Jenazah Tuan L. telah dikebumikan
sementara Nona L jenazahnya dibawa dengan mobil dari Purwokerto ke Semarang.
Surat kabar Bataviaasch Nieuwsblad mengakhir beritanya dengan menyebutkan latar
belakang pekerjaan Tuan L sebagai, “De heer L. was directeur der ijsfabriek te
Poerwokerto” (Tuan L. adalah direktur pabrik es krim di Poerwokerto).
Menarik mengikuti laporan Bataviaasch Nieuwsblad. Kejadian perkara
tanggal 18 Mei 1925 tersebut langsung dilaporkan pada tanggal 18 Mei 1925
dengan berita satu paragraf dengan menyebutkan inisial L yang adalah direktur
pabrik es Purwokerto dengan nama Lange sementara Nona R yang dimaksudkan adalah
anak perempuan Tuan Ravensberg. Pada laporan tanggal 19 Mei 1925 nama
Ravensberg pun disebutkan. Entah mengapa pada pemberitaan yang agak panjang
pada tanggal 22 Mei 1925 sebagaimana dikutip di awal tulisan ini, nama-nama
orang yang terlibat perkara hanya ditulis inisial saja.

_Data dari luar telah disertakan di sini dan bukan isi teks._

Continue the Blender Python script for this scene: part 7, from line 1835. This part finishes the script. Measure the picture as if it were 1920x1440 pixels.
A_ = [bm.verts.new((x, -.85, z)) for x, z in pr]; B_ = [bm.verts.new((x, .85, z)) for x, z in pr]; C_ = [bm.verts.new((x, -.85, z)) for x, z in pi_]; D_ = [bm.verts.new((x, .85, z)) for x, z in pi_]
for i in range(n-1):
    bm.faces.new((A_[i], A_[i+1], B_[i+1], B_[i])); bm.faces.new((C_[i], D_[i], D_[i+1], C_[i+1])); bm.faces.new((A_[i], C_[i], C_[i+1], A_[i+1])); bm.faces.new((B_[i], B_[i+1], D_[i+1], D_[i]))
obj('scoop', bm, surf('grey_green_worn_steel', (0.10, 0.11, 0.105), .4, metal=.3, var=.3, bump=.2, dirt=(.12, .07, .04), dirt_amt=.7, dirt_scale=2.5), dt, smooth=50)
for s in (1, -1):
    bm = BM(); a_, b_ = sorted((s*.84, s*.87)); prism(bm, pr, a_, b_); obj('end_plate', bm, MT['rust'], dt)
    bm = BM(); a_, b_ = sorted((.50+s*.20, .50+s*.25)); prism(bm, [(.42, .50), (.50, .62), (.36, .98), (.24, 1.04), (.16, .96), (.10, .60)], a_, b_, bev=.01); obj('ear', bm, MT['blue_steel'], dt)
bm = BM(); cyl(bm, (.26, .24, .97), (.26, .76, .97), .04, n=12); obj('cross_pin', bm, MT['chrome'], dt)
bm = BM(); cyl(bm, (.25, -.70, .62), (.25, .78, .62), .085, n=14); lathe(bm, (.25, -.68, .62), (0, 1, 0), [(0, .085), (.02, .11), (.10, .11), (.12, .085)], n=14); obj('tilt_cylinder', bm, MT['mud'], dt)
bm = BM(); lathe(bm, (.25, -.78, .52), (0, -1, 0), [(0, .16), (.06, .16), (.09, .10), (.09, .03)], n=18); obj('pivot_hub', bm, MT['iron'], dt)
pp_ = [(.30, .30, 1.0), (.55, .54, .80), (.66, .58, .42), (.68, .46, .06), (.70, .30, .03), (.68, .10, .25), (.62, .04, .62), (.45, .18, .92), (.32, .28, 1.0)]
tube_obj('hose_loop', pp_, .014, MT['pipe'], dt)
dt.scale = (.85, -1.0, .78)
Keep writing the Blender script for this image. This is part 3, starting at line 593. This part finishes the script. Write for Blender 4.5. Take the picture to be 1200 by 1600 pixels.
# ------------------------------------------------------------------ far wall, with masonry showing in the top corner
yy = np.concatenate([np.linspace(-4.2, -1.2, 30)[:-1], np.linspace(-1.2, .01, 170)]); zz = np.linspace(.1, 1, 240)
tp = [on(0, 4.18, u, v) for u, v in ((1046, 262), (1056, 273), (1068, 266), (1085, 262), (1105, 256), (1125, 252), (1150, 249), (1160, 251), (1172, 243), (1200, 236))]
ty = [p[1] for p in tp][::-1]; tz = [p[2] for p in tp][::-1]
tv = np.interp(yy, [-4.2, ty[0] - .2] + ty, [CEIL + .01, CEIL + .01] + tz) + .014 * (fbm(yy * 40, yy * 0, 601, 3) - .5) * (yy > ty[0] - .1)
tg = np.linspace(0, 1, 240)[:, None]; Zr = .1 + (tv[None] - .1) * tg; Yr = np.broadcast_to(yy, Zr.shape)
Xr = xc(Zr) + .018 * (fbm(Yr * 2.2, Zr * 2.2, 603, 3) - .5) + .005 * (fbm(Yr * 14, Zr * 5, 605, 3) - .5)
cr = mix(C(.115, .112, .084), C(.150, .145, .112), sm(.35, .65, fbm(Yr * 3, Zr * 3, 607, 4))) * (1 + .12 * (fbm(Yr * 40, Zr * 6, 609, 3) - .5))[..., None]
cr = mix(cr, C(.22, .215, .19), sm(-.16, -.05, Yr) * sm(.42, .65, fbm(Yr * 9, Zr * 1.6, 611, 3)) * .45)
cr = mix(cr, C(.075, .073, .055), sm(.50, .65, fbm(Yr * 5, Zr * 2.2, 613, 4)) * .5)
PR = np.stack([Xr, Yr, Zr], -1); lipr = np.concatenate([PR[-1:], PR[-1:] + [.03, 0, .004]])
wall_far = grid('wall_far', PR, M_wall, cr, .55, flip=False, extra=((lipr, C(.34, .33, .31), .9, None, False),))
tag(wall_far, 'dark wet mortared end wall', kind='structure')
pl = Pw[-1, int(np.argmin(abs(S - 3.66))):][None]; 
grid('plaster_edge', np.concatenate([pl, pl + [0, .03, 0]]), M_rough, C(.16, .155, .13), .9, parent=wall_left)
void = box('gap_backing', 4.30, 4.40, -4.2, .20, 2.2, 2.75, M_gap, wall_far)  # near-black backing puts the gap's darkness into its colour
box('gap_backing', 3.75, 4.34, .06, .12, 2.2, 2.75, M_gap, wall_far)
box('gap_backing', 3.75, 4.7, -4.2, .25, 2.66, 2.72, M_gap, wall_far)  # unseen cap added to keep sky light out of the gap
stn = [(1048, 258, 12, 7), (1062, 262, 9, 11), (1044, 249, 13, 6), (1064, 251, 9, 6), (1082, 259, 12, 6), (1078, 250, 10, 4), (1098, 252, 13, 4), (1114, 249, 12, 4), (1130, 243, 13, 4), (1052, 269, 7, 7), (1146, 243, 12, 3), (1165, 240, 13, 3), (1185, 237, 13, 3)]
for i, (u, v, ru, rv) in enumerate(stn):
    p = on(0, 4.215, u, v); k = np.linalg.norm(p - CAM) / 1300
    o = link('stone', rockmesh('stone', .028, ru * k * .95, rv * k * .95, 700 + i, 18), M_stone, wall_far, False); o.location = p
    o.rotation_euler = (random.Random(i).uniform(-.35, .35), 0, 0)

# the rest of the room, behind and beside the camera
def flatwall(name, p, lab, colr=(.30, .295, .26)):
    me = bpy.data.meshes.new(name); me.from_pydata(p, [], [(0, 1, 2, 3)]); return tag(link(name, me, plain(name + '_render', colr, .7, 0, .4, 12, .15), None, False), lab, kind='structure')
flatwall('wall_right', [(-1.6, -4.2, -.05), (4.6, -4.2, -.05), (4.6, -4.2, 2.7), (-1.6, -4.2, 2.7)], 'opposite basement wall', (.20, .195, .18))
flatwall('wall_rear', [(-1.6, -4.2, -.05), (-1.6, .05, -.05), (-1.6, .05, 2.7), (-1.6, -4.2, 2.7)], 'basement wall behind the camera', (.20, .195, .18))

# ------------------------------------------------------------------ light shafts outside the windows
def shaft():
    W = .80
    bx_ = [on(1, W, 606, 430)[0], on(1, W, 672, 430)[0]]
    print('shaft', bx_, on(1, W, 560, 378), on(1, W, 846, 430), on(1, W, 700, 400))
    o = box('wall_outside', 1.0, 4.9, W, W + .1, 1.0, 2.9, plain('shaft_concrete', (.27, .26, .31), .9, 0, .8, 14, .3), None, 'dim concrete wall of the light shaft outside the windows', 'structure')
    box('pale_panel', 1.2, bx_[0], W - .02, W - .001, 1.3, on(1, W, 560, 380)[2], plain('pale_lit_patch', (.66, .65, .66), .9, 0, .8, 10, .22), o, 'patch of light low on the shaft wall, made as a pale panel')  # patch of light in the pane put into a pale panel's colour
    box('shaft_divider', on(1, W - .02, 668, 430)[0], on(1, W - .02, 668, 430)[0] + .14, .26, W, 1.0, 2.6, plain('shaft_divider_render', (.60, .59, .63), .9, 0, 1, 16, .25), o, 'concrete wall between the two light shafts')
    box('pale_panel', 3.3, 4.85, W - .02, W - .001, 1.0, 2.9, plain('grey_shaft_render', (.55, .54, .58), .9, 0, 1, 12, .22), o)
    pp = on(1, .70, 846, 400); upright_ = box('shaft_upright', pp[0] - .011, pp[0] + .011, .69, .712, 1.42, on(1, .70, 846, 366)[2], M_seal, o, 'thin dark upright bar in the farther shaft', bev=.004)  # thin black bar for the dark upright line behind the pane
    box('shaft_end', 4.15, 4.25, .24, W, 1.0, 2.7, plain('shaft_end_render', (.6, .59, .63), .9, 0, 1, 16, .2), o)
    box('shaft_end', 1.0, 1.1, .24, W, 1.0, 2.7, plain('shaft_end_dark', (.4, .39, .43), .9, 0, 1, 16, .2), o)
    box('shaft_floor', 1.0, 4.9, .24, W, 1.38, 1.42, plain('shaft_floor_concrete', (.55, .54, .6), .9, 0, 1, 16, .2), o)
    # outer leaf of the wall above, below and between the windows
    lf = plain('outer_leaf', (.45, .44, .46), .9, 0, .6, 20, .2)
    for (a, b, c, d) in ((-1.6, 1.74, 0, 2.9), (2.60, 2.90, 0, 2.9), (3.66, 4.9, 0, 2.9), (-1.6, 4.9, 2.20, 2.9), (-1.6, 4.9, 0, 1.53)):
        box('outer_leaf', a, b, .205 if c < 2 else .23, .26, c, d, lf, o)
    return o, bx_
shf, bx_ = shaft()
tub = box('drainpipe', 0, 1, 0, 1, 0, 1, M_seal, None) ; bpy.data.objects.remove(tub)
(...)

Ada satu surat kabar yang cukup
lengkap memberitakan peristiwa memilukan tersebut yaitu dengan judul, Een Tragisch Gebeuren: Twee Geliefden Zoeken
Hereeniging in den Dood (Sebuah Peristiwa Memilukan: Dua Kekasih Mencari
Penyatuan Melalui Kematian) yang dimuat surat kabar Algemeen Handelsblad voor Nederlandsch-Indië (19 Mei 1925).
Melalui pemberitaan surat kabar
ini kita mendapatkan gambaran peristiwa dengan lebih terang dan gamblang.
Ringkasnya bahwa Lange mencintai putri Ravensberg. Namun sang ayah tidak
menyetujui niatan tersebut dikarenakan status Lange yang pernah diceraikan oleh
istrinya yang ternyata adalah adik ipar Ravensberg yang juga tante/bibi dari
anak perempuan Ravensberg. Apalagi anak Ravensberg baru berusia 18 tahun dan
baru lulus sekolah. Selain itu usia keduanya terpaut jauh di mana Lange sudah berusia 45 tahun.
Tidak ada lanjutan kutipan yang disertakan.